BOSTON (Reuters)—Prominent hedge fund manager John Paulson said on Friday that The Hartford Financial Services Group Inc. could boost its share price by 62% if it listened to him and broke itself apart as soon as April.

Mr. Paulson, whose Paulson & Co. ranks as the insurer's biggest shareholder with an 8.51% stake, would like Hartford to soon say that it plans to spin off its property/casualty unit. "No one is saying do a spin-off today. We are saying announce a spin-off today and then take the next five to six quarters to close," Mr. Paulson said in a presentation that was filed with the U.S. Securities and Exchange Commission on Friday.

Mr. Paulson calculated that Hartford's combined value would stand at $31 a share if the company separated its property/casualty unit from its life insurance operations.

"A spinoff of P&C would unlock significant value," Mr. Paulson said in the presentation. "We believe the combined value would be approximately $31, a 62% increase," the fund manager added in the 24-page-long presentation.

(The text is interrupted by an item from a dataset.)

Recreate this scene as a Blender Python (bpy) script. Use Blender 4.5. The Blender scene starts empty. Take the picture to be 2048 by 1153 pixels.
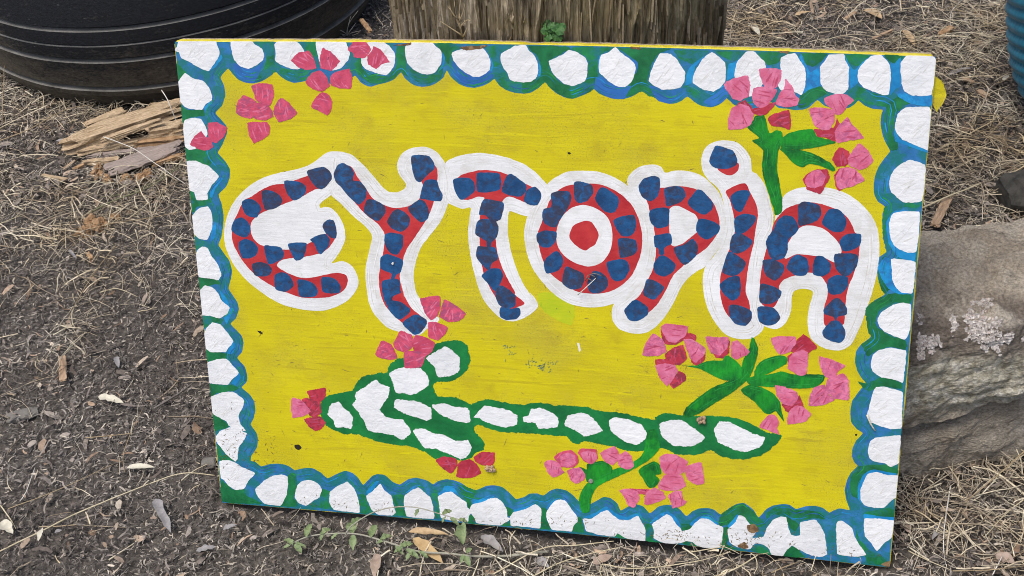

Hartford's share price rose 0.4% to $20.00 in afternoon trading on the New York Stock Exchange after Mr. Paulson filed his presentation.

By putting a date and a number behind his requests for a split-up, Mr. Paulson on Friday added more punch to his increasingly vocal demands that the company must take dramatic action now to revive its flagging share price.

By flexing his muscle, Mr. Paulson also joins a growing number of hedge fund managers now playing a more activist role in calling for change at companies ranging from Yahoo Inc. to Canadian Pacific Railway Ltd.

Over the last year, Hartford's shares have tumbled 30%. Mr. Paulson's biggest portfolio, the Advantage Plus fund, lost more than 50% in 2011 as his largest bets, including Hartford, sagged. Mr. Paulson oversees roughly $23 billion in assets.

Mr. Paulson, who cemented his credentials as one of the industry's most watched hedge fund managers with savvy bets against the subprime mortgage industry and on gold, has become increasingly public in calling for change at Hartford.

On a conference call in early February, the normally cool fund manager became so agitated when asking about future plans that he ended up shouting at Hartford's Chief Executive Officer Liam McGee.

On Friday, Mr. Paulson tweaked the formal proposal for a breakup that he made on Feb. 14 with the new numbers and plenty of charts and comparisons.

Behind the scenes, Mr. Paulson has also met with other investors and urged them to speak up as well.

The presentation is part of what Paulson & Co. is using in its "continuing discussions or communications with (Hartford's) management, board of directors and shareholders, and public statements," the hedge fund said in the filing.

As part of the plan, Mr. Paulson says that Hartford could shut down its variable-annuity operations to save cash and then review the strategy and structure of its life business over the next 12 months.